The biggest recording of Bob Wills’s career—the one that led him to be crowned the King of Western Swing—had no fiddles on it at all. But the song didn’t begin its life that way. In 1938 Wills and His Texas Playboys were at a recording session in Dallas when their A&R man, the English-born Art Satherley, asked Wills if he had any more tunes like “Spanish Two-Step,” an instrumental fiddle number he had written and recorded in 1935. “No, I don’t,” said Wills, as he later recalled, “but if you give me a few minutes, maybe I can come up with something.” He set to work right there in the studio, picking out some of the melody lines from the bridge of “Spanish Two-Step,” and before long he’d arranged a new tune. He and the band recorded it immediately, with the fiddle taking one solo and the steel guitar taking another. When Satherley asked what the new tune was called, Wills, who hadn’t thought that far, told him to go ahead and name it. Satherley, who had a fondness for Texas place names, christened it “San Antonio Rose.” 

The song became a regional hit and got the attention of bigwigs at the New York music publishing company owned by famed songwriter Irving Berlin. The firm wanted to publish the song and give it a wider audience, but only if Wills wrote lyrics for it. Though Wills wasn’t much of a lyricist, he cobbled together some words with help from his band, and in 1940 he and the Playboys went back into the studio. The band, by this point, had grown to include eighteen instruments (including five saxophones and two trumpets) and sounded as if it could have been backing Glenn Miller—until Playboy Tommy Duncan opened his mouth.
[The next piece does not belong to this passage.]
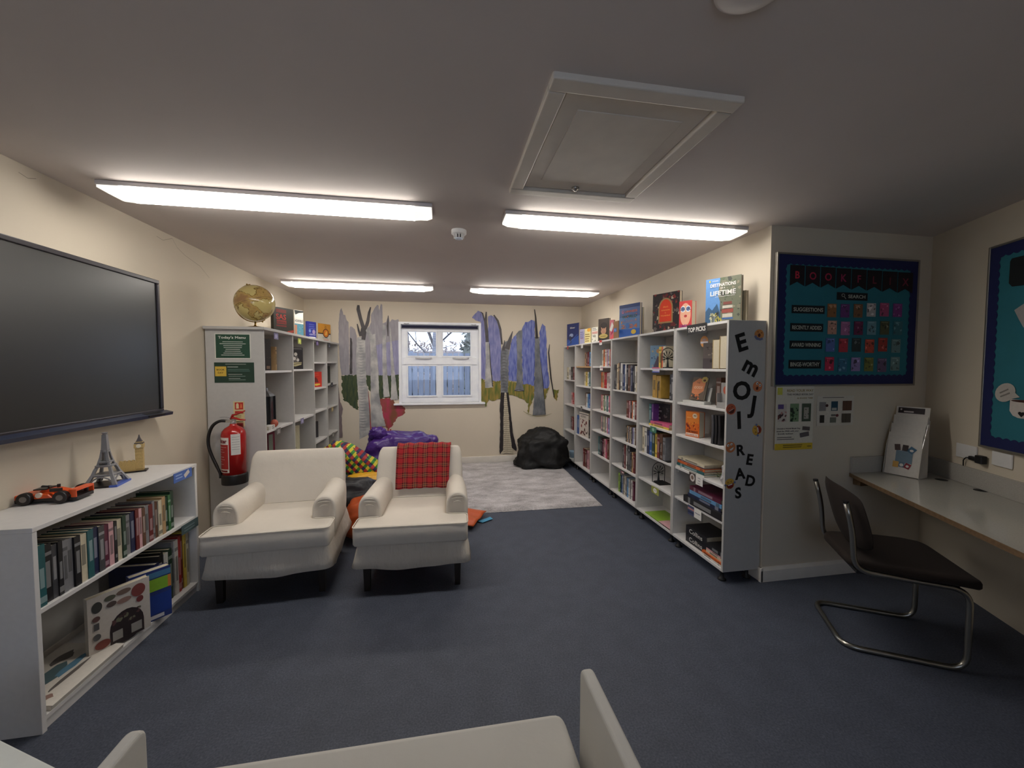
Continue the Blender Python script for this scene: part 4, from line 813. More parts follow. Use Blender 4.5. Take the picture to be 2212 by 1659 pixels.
# ------------------------------------------------------------ things inside the left bookcase
LXs = LX - .03
def left_cover(px0, px1, yt, bay, sh, label, base, ops, dep=.02, X=LX-.12, th=25):
    z = (LS[bay] + [.088])[sh] + .0008; P = onx(px0, 850, X); P.z = z; u = uleft(th); Q = onv(px1, 850, P, u); h = onv(px0, yt, P, u).z - z
    return cover_book('book', label, P, u, UP, (Q.xy - P.xy).length, h, dep, base, ops)
vx = 190 / 1087
def VX(x): return 550 + x * vx
def VY(y): return 700 + y * vx
left_cover(VX(442), VX(607), VY(283), 1, 0, 'black horror book with a white figure facing out, second bay of the left bookcase', (34, 30, 32), [('r', .08, .9, .92, .97, (90, 86, 86)), ('d', .45, .68, .12, .08, (190, 186, 178)), ('p', [(.3, .3), (.38, .6), (.55, .62), (.7, .4), (.6, .28)], (90, 86, 84)), ('d', .35, .48, .1, .08, (200, 196, 190)), ('d', .6, .42, .1, .07, (190, 186, 180)), ('p', [(.05, .22), (.3, .3), (.9, .32), (.85, .2), (.4, .12), (.1, .14)], (170, 160, 120)), ('s', [(.1, .18), (.5, .24), (.9, .28)], .03, (60, 50, 40))])
left_cover(VX(700), VX(833), VY(590), 2, 1, 'bright red book facing out with a ship and a yellow banner, left bookcase', (200, 50, 34), [('p', [(.2, .3), (.3, .6), (.45, .65), (.6, .5), (.7, .3)], (110, 40, 34)), ('p', [(.2, .14), (.4, .22), (.8, .22), (.85, .14), (.5, .08)], (222, 190, 70)), ('l', .15, .9, .85, 2, .12, (226, 90, 60))], dep=.03)
left_cover(VX(728), VX(778), VY(1210), 2, 3, 'dark navy book facing out on a lower shelf of the left bookcase', (30, 30, 40), [], th=20)
left_cover(VX(130), VX(215), VY(180), 0, 0, 'large dark book with faint brown pattern, nearest top shelf of the left bookcase', (40, 34, 34), [('m', .05, .1, .95, .95, 24, [(56, 48, 48), (30, 26, 28), (70, 60, 54)], 5, 1.2), ('r', .3, .05, .8, .14, (120, 96, 80))], dep=.03, X=LX - .16)
o = spine_book('tan', .03, .14, .22, Matrix(((0, -1, 0, LX - .12), (1, 0, 0, onx(VX(262), 800, LX - .12).y), (0, 0, 1, LS[0][0] + .0008), (0, 0, 0, 1))), 'tan-spined book set back on the nearest top shelf of the left bookcase')
left_cover(VX(885), VX(938), VY(520), 3, 1, 'dark green leaning book on the far bay of the left bookcase', (34, 44, 34), [('p', [(0, 0), (0, 1), (1, 0)], (60, 60, 50))], th=15, dep=.015)
left_cover(VX(470), VX(545), VY(1265), 1, 2, 'cream illustrated book low in the second bay of the left bookcase', (196, 190, 160), [('m', .2, .1, .9, .5, 10, [(60, 60, 60), (110, 110, 90)], 5, 1), ('s', [(.2, .95), (.6, .8), (.9, .7)], .01, (90, 90, 80))], dep=.02)
left_cover(VX(150), VX(235), VY(1340), 0, 2, 'maroon-edged picture book low in the nearest bay, just above the armchair', (110, 30, 56), [('r', .08, .05, .7, .95, (120, 130, 120)), ('d', .4, .4, .25, .14, (180, 186, 180))], dep=.03)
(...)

Aiming for a big-band pop sound, the Playboys didn’t use fiddle or steel guitar on the updated version, which they titled “New San Antonio Rose.” The song became a smash hit, bringing international attention to the rest of Wills’s music (the stuff with fiddles on it) and propelling him to superhero status. Inspired by this success, Wills redid “Spanish Two-Step” a few years later, again adding lyrics. The name? “New Spanish Two-Step.”